Abstract

AbstractHuman activity recognition (HAR) with smartphone sensors is a significant research direction in human‐cyber‐physical systems. Aiming at the problem of feature redundancy and low recognition accuracy of HAR, this paper presents a novel system architecture comprising three parts: feature selection based on an oppositional and chaos particle swarm optimization (OCPSO) algorithm, multi‐input one‐dimensional convolutional neural network (MI‐1D‐CNN) utilizing time‐domain and frequency‐domain signals, and deep decision fusion (DDF) combining D‐S evidence theory and entropy.
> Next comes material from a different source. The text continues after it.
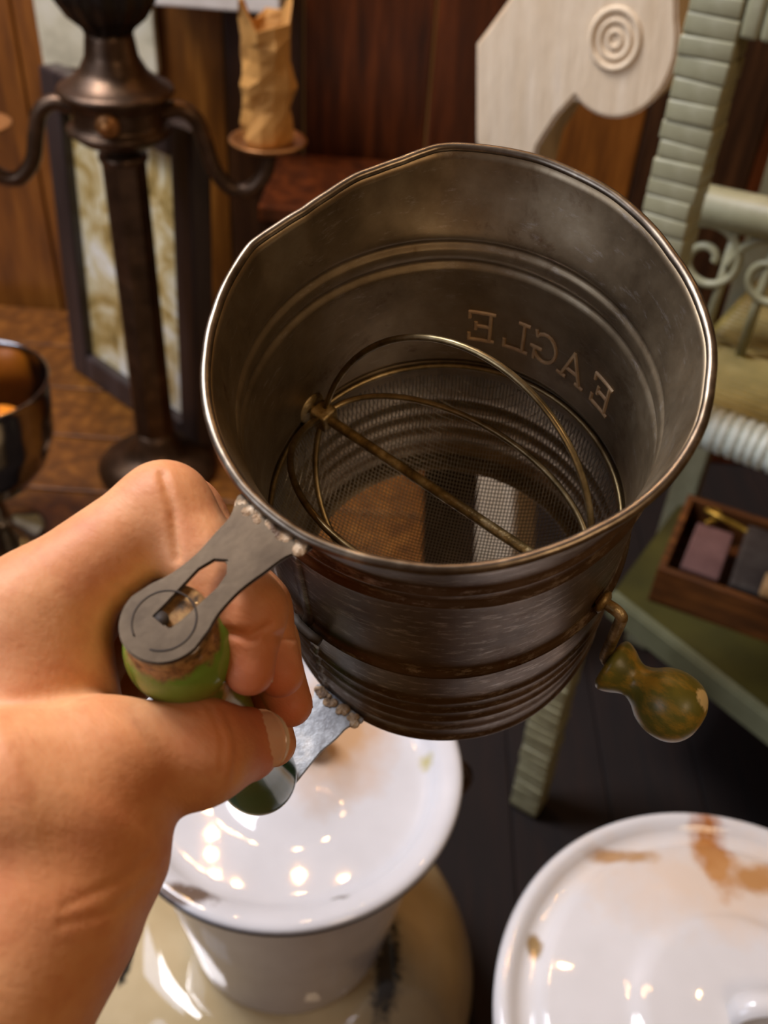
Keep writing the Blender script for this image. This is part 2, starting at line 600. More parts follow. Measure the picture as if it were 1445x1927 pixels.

The proposed architecture is evaluated on the UCI HAR and WIDSM datasets. The results highlight that OCPSO performs better than particle swarm optimization (PSO) in feature selection, convergence speed, and recognition accuracy. Moreover, it is shown that for the MI‐1D‐CNN classifier, the frequency‐domain signals (95.96%) perform better than time‐domain signals (95.66%). In addition, this paper investigates the impact of the convolution layers, feature maps, filter sizes, and decision fusion methods on recognition accuracy. The results demonstrate that the DDF method (97.81%) outperforms single‐layer decision fusion in improving the recognition accuracy on the UCI HAR dataset.